Strawberry Theater Workshop's sharp production of the spooky play "The Bells," by Theresa Rebeck, plunks us into a bleak terrain that lures, tests and can easily crush anyone who dares explore it.

This is the remote end of Alaska's frigid Yukon Territory, where one gets easily lost and disoriented in an unforgiving winter landscape of near-interminable darkness and blinding whiteouts.

The mountains looming in Montana Tippett's extraordinary set design also may deceive your eyes: from moment to moment they look like misty peaks, or jagged chunks of quartz, or a billowing mirage.

As in novels by Jack London, and a slew of moralistic action movies, Rebeck uses this harsh frontier as a backdrop for Darwinian survival — and the greed, revenge, death and retribution that attend it.

These themes are sometimes posed in Rebeck's script with harrowing power — and sometimes with ponderous monologues and obvious plotting.

But the crafty Rebeck has rigged up "The Bells" (adapted from a popular Victorian melodrama with a different setting) for a very theatrical ride. And director Julie Beckman, a strong cast and a splendid design team deliver that.

There's nothing like a dark secret eating away at a man's soul, and a ghost lurking ominously, to get the melodramatic gears turning.

Peter Crook plays the mercurial Mathias, a Yukon innkeeper who runs a remote establishment that's curiously prosperous, even in the last gasp of Alaska's 19th-century gold rush.

Mathias dotes on his pretty, lonely daughter Annette (Brenda Joyner), and is excessively generous to scruffy derelicts, sad victims of "gold fever."

There are reasons why he's kept them boozed up for years.
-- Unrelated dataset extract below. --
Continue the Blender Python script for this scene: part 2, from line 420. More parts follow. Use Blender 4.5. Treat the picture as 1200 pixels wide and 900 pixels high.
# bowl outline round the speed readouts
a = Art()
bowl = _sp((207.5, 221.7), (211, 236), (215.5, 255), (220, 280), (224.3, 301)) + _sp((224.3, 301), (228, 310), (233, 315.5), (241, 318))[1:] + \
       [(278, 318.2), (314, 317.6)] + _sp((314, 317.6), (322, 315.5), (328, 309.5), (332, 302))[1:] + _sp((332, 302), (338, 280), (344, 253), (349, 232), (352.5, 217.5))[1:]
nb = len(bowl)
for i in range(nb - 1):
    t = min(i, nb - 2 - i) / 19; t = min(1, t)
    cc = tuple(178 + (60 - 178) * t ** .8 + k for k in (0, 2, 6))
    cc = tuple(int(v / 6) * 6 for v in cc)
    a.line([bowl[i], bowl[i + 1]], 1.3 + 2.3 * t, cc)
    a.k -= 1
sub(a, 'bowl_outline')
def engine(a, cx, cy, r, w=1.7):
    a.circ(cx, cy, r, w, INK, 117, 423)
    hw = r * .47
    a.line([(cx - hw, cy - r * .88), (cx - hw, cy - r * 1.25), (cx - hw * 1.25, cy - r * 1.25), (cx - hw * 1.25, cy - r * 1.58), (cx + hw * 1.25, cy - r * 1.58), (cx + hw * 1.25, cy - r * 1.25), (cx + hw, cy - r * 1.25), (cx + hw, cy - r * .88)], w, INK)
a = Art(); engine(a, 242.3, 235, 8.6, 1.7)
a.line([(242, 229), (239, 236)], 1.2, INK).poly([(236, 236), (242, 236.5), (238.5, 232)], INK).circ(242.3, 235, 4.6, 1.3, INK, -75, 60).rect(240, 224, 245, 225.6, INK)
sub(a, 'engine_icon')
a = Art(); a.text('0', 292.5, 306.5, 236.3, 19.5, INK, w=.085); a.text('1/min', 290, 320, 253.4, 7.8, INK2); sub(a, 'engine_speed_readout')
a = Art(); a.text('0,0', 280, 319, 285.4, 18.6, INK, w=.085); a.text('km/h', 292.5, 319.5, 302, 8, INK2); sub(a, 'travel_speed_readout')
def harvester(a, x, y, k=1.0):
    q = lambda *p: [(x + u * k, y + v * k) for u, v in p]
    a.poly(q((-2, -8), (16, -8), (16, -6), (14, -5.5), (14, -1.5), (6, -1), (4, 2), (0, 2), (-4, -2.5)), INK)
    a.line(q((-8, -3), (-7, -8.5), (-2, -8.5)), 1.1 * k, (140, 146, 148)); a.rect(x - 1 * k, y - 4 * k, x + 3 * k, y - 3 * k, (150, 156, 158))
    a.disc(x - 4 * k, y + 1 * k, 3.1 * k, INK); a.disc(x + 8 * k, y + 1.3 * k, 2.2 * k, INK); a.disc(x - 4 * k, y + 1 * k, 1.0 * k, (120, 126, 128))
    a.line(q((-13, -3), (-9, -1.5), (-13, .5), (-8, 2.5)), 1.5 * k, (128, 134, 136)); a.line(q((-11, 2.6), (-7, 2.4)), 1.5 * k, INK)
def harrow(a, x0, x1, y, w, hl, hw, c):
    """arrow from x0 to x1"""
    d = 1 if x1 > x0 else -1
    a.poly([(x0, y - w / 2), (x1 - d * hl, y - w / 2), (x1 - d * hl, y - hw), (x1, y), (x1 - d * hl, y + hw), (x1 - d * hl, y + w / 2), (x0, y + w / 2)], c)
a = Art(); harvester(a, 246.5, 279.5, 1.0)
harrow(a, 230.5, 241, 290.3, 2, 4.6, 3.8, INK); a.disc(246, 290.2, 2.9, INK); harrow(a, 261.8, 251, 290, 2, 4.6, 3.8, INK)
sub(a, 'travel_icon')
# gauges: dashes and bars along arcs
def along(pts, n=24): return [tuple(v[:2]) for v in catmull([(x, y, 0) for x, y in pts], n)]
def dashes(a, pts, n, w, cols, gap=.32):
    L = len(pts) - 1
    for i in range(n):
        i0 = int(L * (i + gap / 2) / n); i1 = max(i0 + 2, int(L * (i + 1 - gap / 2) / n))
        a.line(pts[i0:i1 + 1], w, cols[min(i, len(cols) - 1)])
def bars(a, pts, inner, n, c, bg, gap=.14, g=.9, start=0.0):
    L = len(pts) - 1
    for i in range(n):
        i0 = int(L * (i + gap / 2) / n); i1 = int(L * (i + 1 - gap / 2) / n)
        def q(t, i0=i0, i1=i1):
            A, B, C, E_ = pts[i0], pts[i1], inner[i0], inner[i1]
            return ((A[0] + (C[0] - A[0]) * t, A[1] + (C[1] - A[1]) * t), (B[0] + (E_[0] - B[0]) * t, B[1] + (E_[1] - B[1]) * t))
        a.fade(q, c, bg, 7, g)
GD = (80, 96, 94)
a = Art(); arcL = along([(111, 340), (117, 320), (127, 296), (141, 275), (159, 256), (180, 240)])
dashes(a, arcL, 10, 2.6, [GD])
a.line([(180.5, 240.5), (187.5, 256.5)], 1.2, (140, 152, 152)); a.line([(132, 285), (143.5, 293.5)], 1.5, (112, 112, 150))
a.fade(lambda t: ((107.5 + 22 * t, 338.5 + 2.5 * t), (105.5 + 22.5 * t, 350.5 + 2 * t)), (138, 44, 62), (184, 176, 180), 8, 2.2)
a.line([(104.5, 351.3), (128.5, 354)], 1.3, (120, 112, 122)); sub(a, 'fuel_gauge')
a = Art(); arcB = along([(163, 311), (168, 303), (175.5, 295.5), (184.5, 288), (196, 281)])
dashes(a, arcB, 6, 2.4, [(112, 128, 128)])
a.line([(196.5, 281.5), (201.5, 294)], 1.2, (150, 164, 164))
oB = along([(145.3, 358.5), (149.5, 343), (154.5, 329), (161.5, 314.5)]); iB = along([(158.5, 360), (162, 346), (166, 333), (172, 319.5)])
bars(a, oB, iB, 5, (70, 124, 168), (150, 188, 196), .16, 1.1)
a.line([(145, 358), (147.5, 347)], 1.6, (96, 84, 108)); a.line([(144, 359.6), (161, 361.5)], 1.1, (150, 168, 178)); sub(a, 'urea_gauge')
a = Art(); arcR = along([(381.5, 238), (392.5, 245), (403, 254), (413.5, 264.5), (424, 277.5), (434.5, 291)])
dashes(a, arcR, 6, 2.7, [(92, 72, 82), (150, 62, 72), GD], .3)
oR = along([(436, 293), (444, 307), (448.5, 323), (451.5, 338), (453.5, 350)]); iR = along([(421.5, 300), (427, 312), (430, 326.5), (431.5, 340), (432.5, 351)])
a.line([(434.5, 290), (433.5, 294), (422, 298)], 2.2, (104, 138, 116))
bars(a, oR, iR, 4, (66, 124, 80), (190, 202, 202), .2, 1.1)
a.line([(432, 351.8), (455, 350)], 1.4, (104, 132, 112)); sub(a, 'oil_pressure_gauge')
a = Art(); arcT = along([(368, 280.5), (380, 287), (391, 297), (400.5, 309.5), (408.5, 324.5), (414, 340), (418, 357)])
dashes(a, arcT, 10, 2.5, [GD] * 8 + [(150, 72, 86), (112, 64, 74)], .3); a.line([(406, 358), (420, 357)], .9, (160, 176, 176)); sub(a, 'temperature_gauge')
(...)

And reasons why the arrival of a refined French Canadian bounty hunter, Baptiste (Patrick Allcorn), delights, then terrifies Mathias.

One quickly sorts out why the phantom of a young Chinese prospector (a wistfully compelling Jose Abaoag) lingers near the inn. But Rebeck withholds the exact nature of the story's defining sin long enough to make for a truly shattering ending, when all is revealed.

Crook mines every sliver of believable humanity from the spectacle of a haunted man's psychic torment. (That's where the eerie bell chimes come in.)

But there's hokum aplenty — in the script's notion of madness, and the production's stumblebum treatment of the vagrant prospectors.

There's a big, grim load of ruminations on faith, moral rectitude, and "What does it mean to be human in the wilderness?" But "The Bells" explores such concerns more powerfully in interaction than in contemplation.

A brief excursion by paranoid Mathias and a pathetic blackmailer (a heart-wrenching Galen Joseph Osier), is sheer, white-knuckle agony. And it tells us all we need to know about a "good" man's long slide into a frozen moral abyss.